• [Directive] Copy every line that contains the string "Write" from the entries below.

• [Excerpted records]
###
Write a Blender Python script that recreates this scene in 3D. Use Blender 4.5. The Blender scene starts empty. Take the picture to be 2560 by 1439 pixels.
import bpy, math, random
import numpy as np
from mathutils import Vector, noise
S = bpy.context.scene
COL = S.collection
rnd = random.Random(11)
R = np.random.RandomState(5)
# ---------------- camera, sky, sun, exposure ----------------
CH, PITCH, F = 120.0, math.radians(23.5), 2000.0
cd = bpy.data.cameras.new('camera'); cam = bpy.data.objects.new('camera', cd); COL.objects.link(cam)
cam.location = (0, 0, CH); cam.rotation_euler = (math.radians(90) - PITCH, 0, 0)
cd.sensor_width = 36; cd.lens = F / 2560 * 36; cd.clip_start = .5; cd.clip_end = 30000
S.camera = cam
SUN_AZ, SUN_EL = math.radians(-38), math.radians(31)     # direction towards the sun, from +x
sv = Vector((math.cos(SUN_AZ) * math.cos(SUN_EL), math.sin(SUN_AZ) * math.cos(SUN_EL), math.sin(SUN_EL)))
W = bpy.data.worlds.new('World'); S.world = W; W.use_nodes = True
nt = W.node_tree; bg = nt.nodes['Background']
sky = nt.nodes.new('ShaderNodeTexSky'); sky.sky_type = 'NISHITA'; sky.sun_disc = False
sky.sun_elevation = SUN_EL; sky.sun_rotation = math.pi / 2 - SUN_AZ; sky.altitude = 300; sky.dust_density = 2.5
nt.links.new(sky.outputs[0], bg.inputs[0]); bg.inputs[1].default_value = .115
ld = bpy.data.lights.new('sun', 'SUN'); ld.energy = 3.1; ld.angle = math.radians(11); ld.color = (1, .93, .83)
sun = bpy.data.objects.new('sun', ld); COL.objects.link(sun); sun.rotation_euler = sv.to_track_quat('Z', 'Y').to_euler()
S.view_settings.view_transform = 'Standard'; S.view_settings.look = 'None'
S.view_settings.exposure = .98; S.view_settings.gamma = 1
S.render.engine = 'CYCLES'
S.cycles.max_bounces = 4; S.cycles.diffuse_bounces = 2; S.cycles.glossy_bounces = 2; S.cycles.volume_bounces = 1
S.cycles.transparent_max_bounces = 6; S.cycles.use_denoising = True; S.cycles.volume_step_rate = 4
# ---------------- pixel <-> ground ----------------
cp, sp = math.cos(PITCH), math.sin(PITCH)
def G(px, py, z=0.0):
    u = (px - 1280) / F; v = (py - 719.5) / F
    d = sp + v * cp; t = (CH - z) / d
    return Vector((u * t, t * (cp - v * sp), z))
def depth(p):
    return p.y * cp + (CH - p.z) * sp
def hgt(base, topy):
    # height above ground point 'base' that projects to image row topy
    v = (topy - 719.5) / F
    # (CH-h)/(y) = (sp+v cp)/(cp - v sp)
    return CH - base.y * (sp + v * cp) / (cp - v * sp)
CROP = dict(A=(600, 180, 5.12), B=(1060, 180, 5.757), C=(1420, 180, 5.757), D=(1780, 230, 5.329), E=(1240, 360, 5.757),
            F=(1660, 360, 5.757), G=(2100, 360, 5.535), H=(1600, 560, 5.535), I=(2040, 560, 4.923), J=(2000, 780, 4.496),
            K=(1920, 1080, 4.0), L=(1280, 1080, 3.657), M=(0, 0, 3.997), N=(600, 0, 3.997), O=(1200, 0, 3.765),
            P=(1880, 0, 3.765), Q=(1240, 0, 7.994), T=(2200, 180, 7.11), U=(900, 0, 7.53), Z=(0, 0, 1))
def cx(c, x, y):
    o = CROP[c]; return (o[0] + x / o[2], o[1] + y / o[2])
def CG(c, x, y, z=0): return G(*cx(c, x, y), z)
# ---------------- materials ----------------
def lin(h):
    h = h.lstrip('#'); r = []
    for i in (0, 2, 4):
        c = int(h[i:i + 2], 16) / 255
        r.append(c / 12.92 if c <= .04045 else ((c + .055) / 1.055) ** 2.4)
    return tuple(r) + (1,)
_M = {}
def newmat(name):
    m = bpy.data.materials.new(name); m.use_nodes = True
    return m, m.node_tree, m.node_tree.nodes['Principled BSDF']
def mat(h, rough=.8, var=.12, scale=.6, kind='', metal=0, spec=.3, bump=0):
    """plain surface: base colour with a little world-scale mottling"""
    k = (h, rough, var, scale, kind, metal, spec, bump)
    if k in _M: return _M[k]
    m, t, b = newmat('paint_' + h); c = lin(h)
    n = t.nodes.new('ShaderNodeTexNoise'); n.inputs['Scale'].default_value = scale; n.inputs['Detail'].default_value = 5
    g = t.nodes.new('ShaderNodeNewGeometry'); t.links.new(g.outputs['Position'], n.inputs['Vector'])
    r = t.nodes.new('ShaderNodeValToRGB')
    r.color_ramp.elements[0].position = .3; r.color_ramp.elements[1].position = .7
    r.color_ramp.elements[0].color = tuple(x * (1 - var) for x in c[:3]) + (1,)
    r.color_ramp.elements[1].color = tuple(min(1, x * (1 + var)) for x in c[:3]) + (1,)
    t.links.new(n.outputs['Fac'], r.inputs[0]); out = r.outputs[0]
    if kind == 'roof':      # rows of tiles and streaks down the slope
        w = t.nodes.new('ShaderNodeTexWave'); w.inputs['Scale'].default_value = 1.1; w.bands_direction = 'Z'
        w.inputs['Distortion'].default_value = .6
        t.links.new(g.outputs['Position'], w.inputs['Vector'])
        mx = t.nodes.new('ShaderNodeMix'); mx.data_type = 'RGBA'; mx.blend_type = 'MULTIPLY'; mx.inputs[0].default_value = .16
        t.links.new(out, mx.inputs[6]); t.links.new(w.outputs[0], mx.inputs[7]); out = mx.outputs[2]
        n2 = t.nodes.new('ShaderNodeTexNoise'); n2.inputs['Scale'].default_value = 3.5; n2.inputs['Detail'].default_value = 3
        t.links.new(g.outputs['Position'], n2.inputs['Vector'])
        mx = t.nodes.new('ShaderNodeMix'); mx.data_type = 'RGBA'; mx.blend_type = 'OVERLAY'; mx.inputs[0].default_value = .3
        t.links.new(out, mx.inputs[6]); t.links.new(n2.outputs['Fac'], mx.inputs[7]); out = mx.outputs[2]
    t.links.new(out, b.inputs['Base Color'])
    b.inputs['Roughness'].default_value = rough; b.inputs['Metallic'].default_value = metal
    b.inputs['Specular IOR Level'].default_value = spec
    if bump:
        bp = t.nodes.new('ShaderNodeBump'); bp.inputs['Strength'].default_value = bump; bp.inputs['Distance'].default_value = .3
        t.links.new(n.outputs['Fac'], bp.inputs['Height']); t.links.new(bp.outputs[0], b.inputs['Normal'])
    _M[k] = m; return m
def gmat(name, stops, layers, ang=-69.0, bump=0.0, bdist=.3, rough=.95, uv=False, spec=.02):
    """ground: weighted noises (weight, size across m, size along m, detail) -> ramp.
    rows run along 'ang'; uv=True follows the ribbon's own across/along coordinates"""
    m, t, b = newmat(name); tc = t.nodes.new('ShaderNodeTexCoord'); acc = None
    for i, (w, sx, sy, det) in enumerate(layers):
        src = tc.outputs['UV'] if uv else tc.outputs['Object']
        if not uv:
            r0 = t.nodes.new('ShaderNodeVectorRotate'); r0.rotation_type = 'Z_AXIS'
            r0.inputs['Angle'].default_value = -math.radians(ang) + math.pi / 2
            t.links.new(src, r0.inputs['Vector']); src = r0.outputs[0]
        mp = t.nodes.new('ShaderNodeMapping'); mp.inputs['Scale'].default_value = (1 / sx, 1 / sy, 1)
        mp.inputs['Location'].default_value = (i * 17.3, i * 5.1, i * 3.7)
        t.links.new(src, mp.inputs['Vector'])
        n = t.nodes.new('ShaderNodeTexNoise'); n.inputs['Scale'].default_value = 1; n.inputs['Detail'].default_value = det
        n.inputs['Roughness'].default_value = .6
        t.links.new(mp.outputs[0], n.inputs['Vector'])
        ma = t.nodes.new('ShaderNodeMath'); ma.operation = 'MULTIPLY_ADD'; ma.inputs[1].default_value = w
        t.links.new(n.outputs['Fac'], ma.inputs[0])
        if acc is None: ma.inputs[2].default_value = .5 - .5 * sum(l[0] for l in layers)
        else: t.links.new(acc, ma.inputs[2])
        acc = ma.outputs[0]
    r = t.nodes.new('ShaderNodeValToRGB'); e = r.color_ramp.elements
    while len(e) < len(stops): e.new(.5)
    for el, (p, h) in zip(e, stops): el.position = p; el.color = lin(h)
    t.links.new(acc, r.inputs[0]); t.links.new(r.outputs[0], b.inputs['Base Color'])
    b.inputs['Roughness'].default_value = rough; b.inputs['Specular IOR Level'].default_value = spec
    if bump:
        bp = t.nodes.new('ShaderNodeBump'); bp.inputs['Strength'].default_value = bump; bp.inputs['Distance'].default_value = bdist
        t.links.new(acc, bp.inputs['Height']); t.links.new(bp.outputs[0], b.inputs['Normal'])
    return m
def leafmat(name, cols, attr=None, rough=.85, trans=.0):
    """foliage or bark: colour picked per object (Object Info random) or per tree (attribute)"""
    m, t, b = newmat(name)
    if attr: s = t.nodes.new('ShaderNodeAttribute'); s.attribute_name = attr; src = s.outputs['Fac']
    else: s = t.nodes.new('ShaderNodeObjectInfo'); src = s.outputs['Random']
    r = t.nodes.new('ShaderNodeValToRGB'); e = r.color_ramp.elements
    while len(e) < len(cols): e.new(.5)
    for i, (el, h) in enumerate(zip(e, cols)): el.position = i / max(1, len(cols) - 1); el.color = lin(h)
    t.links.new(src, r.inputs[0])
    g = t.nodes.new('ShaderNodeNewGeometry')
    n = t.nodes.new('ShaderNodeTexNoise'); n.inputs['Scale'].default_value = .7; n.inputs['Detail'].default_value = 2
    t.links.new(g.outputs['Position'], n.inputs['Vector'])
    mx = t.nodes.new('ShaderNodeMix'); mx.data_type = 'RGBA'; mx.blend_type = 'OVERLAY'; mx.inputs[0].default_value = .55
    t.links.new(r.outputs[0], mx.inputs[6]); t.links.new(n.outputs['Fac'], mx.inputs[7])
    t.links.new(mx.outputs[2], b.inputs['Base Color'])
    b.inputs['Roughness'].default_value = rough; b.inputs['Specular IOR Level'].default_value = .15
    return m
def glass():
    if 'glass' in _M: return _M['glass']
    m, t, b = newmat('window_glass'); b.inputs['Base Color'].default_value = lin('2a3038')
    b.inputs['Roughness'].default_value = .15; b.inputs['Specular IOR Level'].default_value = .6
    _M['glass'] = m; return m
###
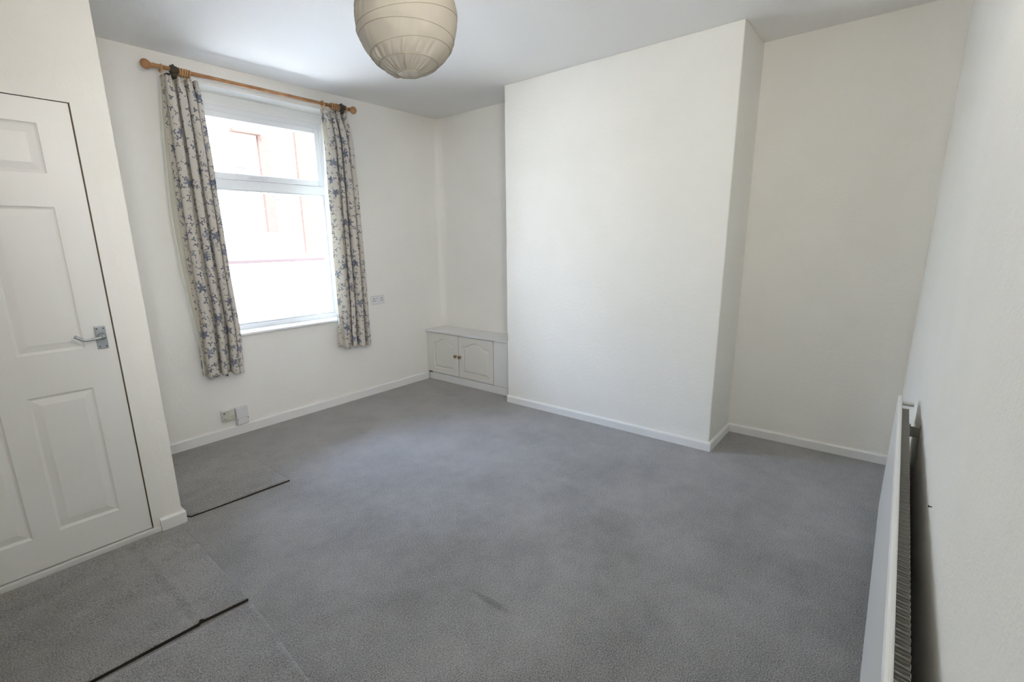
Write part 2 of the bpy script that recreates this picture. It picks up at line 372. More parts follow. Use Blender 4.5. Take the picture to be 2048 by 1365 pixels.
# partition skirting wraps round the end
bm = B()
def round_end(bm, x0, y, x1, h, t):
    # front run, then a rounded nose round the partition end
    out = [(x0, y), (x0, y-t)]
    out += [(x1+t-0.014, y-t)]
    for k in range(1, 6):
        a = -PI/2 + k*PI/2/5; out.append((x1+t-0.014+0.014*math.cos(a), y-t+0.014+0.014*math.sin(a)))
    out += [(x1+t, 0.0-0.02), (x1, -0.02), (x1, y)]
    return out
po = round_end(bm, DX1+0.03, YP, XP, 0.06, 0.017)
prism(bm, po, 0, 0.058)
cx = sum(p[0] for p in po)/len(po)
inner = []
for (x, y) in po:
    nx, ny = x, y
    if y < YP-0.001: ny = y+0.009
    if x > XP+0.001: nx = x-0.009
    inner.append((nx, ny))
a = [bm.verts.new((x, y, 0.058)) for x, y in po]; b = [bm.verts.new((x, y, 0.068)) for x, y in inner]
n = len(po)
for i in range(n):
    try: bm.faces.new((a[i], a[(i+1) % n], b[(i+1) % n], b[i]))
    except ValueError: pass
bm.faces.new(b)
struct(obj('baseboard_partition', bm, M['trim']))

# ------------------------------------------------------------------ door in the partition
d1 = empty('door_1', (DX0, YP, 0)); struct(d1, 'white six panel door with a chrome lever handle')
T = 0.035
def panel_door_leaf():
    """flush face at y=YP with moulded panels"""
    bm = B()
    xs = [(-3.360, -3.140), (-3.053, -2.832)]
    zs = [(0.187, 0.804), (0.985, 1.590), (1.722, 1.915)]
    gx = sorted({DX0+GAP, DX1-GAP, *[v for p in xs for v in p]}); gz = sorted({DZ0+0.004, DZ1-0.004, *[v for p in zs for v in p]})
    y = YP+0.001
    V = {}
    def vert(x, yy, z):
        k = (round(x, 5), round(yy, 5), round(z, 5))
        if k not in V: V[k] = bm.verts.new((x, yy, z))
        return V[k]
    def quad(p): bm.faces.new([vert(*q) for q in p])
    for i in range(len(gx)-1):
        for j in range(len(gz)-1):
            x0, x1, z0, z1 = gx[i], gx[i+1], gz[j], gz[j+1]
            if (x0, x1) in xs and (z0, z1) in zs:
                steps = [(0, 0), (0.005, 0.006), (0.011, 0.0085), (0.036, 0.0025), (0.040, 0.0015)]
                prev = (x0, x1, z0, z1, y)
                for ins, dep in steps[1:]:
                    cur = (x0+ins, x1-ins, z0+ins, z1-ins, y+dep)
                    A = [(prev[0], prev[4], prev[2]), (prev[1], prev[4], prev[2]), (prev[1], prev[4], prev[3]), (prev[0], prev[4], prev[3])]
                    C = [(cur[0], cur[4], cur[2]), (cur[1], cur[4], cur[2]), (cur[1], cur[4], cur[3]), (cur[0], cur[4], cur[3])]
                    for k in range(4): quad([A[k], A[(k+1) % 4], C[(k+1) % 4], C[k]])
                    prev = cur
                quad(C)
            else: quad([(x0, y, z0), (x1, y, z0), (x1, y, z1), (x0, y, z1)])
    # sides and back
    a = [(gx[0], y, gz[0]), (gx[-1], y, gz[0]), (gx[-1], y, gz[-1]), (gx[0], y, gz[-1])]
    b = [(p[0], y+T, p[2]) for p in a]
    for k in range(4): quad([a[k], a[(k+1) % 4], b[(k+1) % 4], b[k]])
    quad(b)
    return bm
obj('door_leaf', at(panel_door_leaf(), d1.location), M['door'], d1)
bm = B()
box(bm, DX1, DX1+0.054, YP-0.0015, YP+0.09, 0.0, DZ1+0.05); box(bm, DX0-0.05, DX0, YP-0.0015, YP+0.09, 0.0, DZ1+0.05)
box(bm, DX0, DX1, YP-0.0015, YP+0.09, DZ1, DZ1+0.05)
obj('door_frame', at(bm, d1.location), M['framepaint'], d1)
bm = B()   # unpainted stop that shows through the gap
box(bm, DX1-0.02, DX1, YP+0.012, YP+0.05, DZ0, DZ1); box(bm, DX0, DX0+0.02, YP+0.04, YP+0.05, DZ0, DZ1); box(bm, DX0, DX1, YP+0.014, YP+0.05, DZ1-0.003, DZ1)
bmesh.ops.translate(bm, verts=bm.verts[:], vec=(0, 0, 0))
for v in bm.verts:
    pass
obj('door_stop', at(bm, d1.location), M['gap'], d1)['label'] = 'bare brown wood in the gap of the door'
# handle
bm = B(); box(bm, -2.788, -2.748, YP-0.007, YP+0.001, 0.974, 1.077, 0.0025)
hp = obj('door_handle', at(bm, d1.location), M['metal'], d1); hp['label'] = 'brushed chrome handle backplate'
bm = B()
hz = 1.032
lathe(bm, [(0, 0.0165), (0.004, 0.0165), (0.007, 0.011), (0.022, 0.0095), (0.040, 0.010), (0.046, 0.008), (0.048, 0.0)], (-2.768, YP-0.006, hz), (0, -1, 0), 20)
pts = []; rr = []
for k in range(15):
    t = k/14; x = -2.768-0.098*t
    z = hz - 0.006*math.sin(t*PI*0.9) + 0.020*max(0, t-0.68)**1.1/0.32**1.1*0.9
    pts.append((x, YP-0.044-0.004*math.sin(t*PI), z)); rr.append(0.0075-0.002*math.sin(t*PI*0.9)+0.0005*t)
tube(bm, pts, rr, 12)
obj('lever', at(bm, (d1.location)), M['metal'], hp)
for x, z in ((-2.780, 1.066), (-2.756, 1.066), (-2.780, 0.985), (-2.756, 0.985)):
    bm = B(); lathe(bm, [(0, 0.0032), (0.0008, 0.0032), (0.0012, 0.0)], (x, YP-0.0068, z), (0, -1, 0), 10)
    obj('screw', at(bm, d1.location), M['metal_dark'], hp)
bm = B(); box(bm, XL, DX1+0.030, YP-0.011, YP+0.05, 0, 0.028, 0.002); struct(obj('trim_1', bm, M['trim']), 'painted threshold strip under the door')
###
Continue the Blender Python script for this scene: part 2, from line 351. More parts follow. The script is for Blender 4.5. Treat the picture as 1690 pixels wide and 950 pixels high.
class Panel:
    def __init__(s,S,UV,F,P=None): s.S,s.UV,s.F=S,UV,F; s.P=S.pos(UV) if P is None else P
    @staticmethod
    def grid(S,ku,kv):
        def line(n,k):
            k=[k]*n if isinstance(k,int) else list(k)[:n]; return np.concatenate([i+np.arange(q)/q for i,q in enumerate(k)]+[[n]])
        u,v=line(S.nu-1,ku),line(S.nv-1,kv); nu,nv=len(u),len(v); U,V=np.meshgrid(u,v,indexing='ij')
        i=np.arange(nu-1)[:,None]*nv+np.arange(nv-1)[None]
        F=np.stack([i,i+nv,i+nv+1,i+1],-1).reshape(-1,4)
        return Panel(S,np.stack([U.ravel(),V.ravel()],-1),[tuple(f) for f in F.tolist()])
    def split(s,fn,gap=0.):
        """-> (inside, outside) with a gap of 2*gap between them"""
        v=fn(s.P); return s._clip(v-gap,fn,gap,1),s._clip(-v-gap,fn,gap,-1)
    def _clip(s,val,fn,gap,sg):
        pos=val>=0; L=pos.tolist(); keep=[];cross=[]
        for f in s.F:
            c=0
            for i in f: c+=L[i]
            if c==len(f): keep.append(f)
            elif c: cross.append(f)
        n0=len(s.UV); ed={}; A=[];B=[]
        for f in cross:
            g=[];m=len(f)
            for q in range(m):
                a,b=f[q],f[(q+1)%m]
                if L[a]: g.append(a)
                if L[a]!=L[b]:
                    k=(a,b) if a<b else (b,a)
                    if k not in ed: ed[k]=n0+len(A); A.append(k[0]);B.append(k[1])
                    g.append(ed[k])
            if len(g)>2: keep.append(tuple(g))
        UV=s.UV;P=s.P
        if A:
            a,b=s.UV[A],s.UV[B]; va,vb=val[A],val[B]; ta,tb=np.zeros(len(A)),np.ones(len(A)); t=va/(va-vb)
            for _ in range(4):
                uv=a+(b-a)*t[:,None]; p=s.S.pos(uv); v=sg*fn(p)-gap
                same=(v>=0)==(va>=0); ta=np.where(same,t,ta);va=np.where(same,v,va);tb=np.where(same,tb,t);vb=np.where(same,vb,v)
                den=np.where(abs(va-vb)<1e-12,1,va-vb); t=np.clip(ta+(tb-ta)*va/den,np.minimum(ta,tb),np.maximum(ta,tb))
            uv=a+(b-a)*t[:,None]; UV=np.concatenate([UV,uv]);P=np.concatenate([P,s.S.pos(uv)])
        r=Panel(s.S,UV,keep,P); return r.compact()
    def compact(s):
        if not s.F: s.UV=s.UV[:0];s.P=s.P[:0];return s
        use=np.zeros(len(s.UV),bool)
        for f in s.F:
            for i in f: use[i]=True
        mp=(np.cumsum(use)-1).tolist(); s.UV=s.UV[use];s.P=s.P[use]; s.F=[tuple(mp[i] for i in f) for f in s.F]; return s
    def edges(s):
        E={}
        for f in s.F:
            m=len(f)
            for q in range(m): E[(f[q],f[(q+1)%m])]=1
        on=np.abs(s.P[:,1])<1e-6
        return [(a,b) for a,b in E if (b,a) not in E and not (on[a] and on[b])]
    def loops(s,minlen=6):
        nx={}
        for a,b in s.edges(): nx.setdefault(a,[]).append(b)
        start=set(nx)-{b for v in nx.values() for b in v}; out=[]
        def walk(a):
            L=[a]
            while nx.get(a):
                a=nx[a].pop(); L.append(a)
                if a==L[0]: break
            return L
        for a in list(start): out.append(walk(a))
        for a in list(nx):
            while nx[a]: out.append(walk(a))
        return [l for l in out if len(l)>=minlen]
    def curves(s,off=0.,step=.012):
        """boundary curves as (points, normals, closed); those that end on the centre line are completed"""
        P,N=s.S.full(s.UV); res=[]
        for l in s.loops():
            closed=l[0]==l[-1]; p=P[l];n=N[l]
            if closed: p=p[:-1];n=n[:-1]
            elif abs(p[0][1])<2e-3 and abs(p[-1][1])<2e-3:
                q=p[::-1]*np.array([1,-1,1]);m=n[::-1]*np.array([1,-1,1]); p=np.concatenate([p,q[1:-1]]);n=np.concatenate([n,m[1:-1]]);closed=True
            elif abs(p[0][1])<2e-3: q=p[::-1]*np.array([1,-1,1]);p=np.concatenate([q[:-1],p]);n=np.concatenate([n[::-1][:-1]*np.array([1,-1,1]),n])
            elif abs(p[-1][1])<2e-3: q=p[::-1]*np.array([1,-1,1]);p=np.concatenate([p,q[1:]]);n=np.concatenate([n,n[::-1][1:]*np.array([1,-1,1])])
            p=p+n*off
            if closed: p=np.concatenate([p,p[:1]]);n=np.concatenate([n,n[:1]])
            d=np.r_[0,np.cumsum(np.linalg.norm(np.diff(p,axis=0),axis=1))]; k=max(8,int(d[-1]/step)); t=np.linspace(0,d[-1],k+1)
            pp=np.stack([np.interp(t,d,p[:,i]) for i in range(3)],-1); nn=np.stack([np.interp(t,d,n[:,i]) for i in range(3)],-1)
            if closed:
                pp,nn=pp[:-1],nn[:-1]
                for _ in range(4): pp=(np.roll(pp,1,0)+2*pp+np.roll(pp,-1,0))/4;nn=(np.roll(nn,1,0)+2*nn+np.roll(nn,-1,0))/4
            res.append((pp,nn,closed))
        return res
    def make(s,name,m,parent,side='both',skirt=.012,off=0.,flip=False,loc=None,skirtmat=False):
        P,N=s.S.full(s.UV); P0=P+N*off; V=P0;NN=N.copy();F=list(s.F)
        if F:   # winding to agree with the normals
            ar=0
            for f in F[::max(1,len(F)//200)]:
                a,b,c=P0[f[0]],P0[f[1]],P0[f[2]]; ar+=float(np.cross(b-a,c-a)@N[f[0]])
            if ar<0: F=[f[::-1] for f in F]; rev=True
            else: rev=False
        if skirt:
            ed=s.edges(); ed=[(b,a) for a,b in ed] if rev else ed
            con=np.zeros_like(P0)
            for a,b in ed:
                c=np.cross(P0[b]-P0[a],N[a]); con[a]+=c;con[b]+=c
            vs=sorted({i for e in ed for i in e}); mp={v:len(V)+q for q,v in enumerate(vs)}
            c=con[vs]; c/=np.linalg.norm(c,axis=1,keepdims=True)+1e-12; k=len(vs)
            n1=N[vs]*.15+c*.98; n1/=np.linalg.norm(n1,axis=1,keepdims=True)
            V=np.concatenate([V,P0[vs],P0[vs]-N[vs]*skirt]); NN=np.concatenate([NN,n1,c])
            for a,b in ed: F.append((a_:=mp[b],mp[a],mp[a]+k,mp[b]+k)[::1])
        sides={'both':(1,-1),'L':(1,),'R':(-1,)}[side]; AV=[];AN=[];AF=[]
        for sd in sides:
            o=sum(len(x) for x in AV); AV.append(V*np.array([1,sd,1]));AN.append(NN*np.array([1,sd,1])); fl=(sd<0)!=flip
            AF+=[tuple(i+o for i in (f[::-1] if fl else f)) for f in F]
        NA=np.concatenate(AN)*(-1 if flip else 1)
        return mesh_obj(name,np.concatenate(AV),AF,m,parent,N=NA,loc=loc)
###
• [Written answer]
Write a Blender Python script that recreates this scene in 3D. Use Blender 4.5. The Blender scene starts empty. Take the picture to be 2560 by 1439 pixels.
Write part 2 of the bpy script that recreates this picture. It picks up at line 372. More parts follow. Use Blender 4.5. Take the picture to be 2048 by 1365 pixels.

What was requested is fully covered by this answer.